L’UMP veut conserver son unité
Dès dimanche soir, les ténors de l’UMP avaient les yeux braqués vers le "troisième tour". Avec un letimotiv, martelé à toutes les sauces : la menace d’un Etat tout socialiste. La gauche contrôle en effet le Sénat, la majorité des départements et des grandes villes, et la quasi-totalité des régions. "Ce serait un danger terrible si la gauche et le Parti socialiste avaient tous les pouvoirs politiques en France", a ainsi déclaré Xavier Bertrand sur France 2. "Je demande aux Français un vote d'équilibre des pouvoirs", a appelé le ministre du Travail.
Mais ce qui guette l’UMP, c’est bien le risque d’une implosion. D’abord parce que le parti risque de se déchirer sur la stratégie à adopter vis-à-vis du Front national. Au plan local, des candidats, notamment issus de la Droite populaire, l’aile dure de l’UMP, pourrait être tentés par une alliance avec le FN. Au plan national, une guerre des chefs pourraient poindre, entre Jean-François Copé, actuel secrétaire général, François Fillon, futur ex-Premier ministre, et Alain Juppé, futur ex-ministre des Affaires étrangères. A ce titre, le bureau politique extraordinaire, réuni dès lundi, peut déjà être décisif.
Alors les appels préventifs se sont multipliés dès dimanche soir. "L'UMP doit devenir une grande force d'opposition républicaine et unie", a déclaré sur Europe 1 l’ex-Premier ministre Jean-Pierre Raffarin, insistant : "Il faut garder cette unité à l'UMP". Même tonalité chez Jean-François Copé. "Il nous faut être rassemblé pour les législatives… et au-delà", a déclaré le patron de l’UMP à la Mutualité. A voir.

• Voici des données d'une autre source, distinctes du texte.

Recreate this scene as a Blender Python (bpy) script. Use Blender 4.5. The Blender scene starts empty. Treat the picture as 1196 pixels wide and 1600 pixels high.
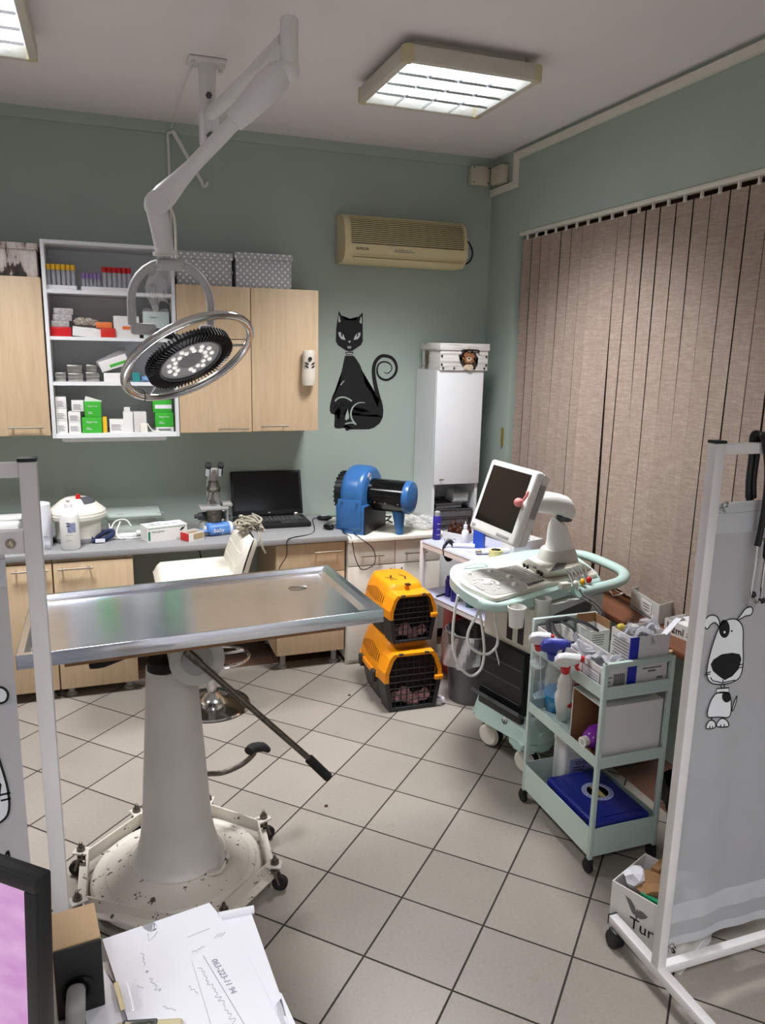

Le FN en appelle aux électeurs de l’UMP
Le Front national, lui, est à l’affût. Il donnerait bien à l’UMP le rôle de l’arroseur arrosé. Alors que Nicolas Sarkozy n’a eu de cesse d’appeler les (nombreux) électeurs de Marine Le Pen (17,9%) à le rejoindre lors du second tour de l’élection présidentielle, le parti frontiste, qui se lancera sous la bannière "Rassemblement bleu marine", lui rend désormais la monnaie de sa pièce. "Nous appelons les électeurs qui ont voté Nicolas Sarkozy à rejoindre le ‘Rassemblement bleu marine’, en tout cas dans les urnes, pour qu'il y ait à l'Assemblée un groupe parlementaire Front national qui permette de défendre les idéaux patriotiques", a ainsi lâché Louis Aliot, numéro 2 du FN, sur France info lundi matin.
Mais le Front national voit en fait plus loin. "L'UMP ne peut pas rassembler, elle ne peut pas être en tête de cette opposition aux socialistes et aux communistes, elle est le parti de l'échec, elle est le parti qui a mis la France dans l'état où elle est aujourd'hui", a attaqué Louis Aliot. "Il est urgent de procéder à une recomposition de la droite et, dans cette recomposition, Marine Le Pen est la mieux placée", a-t-il conclu. Dans ces élections législatives, les intentions du FN sont donc limpides.